Did the Prosperity Gospel Cause the Financial Crisis?

An article in this month’s Atlantic draws a line between the financial crisis and the prosperity gospel, noting that the places hardest hit by foreclosures are the areas where the prosperity gospel flourished before the crash.

A former subprime-mortgage loan officer for Wells Fargo named Beth Jacobson says it’s not a coincidence:

The idea of reaching out to churches took off quickly, Jacobson recalls. The branch managers figured pastors had a lot of influence with their parishioners and could give the loan officers credibility and new customers. Jacobson remembers a conference call where sales managers discussed the new strategy.

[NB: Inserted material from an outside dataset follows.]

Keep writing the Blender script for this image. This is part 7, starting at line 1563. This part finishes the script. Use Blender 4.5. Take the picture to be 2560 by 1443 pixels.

The plan was to send officers to guest-speak at church-sponsored “wealth-building seminars” like the ones Bowler attended, and dazzle the participants with the possibility of a new house. They would tell pastors that for every person who took out a mortgage, $350 would be donated to the church, or to a charity of the parishioner’s choice. “They wouldn’t say, ‘Hey, Mr. Minister. We want to give your people a bunch of subprime loans,” Jacobson told me. “They would say, ‘Your congregants will be homeowners! They will be able to live the American dream!’”

“We are not, like so many, peddlers of God’s word, but as men of sincerity, as commissioned by God, in the sight of God we speak in Christ” (2 Corinthians 2:17).